In 1974 Garr led the National League in hitting ending with a .353 average and thus was named to the National League All-Star team. In a 13-year career, he batted .306 with 75 home runs and 408 RBIs in 1317 games. He had 1,562 career hits in 5,108 at bats. Garr had 717 career runs scored and he batted .300 or better 5 times during his career. Ralph Garr was a very talented hitter and had the skill to hit to all areas of the field. This left the opposing team never quite sure how to set up their defense when Garr came up to bat.

The free-swinging leadoff man repeated as triples leader in 1975, and hit .300 twice again with the White Sox (1976 and 1977). Among baseball insiders, Garr was known as much for his squeaky voice, Hank Aaron imitations, and nonstop comic monologues as for his bat. He later became a hitting and base running instructor.

Braves Career Highlights
1968: Garr's second pro season, he came up from the minor leagues to play for the Braves and stole home for the first of 172 stolen bases.

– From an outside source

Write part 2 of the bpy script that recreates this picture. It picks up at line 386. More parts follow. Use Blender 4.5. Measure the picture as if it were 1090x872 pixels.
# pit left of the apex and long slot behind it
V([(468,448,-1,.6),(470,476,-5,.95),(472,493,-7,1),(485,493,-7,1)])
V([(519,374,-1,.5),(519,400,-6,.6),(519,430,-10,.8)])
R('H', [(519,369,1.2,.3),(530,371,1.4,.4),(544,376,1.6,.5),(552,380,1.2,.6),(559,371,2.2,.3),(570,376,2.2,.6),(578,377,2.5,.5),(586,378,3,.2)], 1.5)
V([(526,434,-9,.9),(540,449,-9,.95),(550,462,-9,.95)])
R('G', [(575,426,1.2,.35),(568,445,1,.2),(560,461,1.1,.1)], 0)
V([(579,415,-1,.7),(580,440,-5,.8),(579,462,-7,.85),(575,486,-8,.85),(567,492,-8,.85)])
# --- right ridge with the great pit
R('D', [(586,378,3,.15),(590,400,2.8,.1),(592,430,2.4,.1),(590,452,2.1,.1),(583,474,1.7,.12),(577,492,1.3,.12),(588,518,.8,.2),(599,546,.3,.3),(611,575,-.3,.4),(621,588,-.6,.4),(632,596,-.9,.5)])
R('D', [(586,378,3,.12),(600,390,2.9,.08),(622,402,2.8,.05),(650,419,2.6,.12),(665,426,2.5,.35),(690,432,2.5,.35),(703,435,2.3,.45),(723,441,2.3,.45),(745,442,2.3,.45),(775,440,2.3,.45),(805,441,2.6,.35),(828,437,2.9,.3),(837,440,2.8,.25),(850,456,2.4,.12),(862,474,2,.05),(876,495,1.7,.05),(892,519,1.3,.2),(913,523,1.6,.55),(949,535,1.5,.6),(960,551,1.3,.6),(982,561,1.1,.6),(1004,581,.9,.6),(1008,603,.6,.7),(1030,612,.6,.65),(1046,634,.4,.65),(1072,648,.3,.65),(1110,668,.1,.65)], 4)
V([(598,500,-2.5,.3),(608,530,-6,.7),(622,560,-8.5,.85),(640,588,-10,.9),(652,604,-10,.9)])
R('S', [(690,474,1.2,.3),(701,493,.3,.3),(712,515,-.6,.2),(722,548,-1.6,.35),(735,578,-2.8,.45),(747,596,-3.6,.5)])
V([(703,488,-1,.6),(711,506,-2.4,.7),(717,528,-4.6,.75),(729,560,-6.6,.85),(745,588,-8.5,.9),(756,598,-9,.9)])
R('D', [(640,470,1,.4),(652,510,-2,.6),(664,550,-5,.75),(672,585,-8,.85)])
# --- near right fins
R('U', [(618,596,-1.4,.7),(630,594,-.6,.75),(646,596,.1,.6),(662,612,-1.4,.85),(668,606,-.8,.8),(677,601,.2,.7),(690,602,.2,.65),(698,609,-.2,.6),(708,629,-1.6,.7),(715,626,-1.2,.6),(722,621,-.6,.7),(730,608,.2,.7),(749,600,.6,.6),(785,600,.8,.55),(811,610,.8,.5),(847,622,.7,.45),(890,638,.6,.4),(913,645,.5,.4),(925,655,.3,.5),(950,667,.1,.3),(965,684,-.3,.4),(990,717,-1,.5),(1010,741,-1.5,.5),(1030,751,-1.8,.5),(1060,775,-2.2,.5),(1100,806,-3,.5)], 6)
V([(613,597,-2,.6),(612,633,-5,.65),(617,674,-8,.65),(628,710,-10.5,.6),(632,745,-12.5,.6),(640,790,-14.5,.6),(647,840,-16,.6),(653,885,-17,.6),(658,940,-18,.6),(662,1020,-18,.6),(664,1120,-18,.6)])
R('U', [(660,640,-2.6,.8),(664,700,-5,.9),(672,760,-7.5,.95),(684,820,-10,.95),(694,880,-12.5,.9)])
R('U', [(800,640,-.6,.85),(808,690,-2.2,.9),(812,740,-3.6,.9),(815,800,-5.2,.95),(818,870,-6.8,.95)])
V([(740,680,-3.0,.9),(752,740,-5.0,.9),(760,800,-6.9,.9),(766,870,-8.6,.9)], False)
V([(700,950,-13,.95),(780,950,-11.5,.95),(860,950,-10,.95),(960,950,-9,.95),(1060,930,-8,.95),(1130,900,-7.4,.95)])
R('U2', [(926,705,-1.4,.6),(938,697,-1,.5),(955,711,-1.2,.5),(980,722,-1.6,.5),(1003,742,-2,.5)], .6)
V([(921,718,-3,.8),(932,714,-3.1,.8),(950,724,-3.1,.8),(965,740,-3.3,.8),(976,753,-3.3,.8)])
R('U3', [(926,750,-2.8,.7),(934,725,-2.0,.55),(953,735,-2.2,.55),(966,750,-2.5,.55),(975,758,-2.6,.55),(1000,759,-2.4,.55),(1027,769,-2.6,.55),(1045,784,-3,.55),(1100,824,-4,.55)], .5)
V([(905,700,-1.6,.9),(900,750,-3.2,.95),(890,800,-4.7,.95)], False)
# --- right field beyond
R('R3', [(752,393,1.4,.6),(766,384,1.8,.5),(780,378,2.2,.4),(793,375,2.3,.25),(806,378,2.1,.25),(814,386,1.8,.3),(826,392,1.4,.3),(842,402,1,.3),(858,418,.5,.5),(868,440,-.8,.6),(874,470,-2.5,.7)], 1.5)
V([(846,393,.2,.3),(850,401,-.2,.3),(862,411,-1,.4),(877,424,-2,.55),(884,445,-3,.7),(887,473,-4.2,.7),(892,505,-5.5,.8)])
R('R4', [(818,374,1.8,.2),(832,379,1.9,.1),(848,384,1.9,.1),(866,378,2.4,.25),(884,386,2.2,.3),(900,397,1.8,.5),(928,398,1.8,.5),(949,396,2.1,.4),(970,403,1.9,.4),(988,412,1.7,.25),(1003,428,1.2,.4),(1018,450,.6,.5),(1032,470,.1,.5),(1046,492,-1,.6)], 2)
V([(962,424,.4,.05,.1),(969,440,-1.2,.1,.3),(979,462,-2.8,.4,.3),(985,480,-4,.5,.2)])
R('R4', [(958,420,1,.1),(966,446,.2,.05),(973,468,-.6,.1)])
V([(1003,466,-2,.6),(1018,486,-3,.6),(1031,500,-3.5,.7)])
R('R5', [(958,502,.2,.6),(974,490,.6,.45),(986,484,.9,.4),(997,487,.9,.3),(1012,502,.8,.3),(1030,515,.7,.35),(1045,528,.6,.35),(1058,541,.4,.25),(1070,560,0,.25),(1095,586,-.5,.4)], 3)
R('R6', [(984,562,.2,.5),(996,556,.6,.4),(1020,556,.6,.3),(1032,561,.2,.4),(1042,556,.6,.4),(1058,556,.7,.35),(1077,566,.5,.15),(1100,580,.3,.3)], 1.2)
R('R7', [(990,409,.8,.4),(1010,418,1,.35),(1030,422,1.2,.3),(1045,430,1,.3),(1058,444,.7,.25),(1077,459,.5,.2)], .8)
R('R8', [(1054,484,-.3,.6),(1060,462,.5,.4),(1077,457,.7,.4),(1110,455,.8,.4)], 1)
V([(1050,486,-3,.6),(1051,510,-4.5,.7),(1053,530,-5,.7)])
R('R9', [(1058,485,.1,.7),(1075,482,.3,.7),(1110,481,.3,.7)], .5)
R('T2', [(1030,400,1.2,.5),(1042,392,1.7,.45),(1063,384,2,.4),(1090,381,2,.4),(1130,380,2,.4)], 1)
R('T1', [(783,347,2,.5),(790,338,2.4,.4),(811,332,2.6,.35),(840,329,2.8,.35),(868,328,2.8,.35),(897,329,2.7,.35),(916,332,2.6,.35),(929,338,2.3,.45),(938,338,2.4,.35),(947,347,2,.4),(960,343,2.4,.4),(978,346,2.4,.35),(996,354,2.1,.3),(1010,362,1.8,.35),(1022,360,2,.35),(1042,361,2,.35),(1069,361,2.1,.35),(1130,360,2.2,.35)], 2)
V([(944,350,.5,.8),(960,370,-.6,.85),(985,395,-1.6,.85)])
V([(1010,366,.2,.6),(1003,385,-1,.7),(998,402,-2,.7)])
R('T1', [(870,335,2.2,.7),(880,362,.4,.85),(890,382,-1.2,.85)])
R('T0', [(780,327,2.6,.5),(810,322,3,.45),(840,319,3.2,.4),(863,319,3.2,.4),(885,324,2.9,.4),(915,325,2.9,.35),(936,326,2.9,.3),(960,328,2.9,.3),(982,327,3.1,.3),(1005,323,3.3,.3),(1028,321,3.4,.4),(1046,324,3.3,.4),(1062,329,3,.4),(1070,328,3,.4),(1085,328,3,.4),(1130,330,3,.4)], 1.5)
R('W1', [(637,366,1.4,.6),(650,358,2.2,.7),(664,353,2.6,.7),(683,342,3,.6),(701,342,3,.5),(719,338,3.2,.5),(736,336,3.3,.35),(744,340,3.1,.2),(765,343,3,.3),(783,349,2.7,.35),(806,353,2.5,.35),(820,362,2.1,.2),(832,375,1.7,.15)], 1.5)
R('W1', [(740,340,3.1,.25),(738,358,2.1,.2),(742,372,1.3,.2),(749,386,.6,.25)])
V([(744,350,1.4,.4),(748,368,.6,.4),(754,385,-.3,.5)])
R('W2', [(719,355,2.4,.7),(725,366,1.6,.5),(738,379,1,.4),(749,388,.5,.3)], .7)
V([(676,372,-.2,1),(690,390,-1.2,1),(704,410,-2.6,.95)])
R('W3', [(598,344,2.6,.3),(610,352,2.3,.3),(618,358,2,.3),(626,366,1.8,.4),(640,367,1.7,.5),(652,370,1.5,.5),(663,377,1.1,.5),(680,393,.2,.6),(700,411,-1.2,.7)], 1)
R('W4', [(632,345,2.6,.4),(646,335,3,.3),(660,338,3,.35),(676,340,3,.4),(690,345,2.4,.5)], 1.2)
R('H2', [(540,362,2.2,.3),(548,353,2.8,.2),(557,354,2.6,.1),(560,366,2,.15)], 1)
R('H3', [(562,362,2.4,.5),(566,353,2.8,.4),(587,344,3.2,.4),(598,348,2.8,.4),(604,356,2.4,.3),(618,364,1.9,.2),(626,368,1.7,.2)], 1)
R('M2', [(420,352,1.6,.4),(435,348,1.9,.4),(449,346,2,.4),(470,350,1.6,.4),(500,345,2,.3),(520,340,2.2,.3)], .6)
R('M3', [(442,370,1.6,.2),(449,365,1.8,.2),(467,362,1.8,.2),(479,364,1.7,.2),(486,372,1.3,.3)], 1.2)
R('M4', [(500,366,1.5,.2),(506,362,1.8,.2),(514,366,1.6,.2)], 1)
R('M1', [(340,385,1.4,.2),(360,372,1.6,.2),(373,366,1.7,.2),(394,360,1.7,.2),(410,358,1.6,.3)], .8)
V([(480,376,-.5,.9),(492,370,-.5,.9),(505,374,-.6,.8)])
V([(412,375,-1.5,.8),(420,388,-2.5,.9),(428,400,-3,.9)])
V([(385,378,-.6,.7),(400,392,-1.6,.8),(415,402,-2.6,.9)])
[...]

1969 & 1970: Ralph was the International League batting champion and stolen base leader.

1971: Garr ties a Major League record for the most homeruns in extra innings on May 17 when he homers in the 10th and 12th innings of a game against the Mets. He's only the 4th to do it and the 2nd National Leaguer. Garr batted .343, with 219 hits, 101 runs, and 30 stolen bases.

1973: Garr broke the Atlanta record for stolen bases, which he had set in his first full season.

1974: Atlanta's Ralph Garr goes into the All star break with 149 hits before the break, which is the most that century. He had 200 hits before August was complete, but he suffered a knee injury in September that kept him sidelined for nearly three weeks. He ended with 214 hits. Garr led the National League in batting average at .353, hits at 214, and triples at 17. He was named player-of-the-Month of May and he won the National League batting crown.

1975: Garr was the leadoff batter for the Braves and was once again triples leader with 11.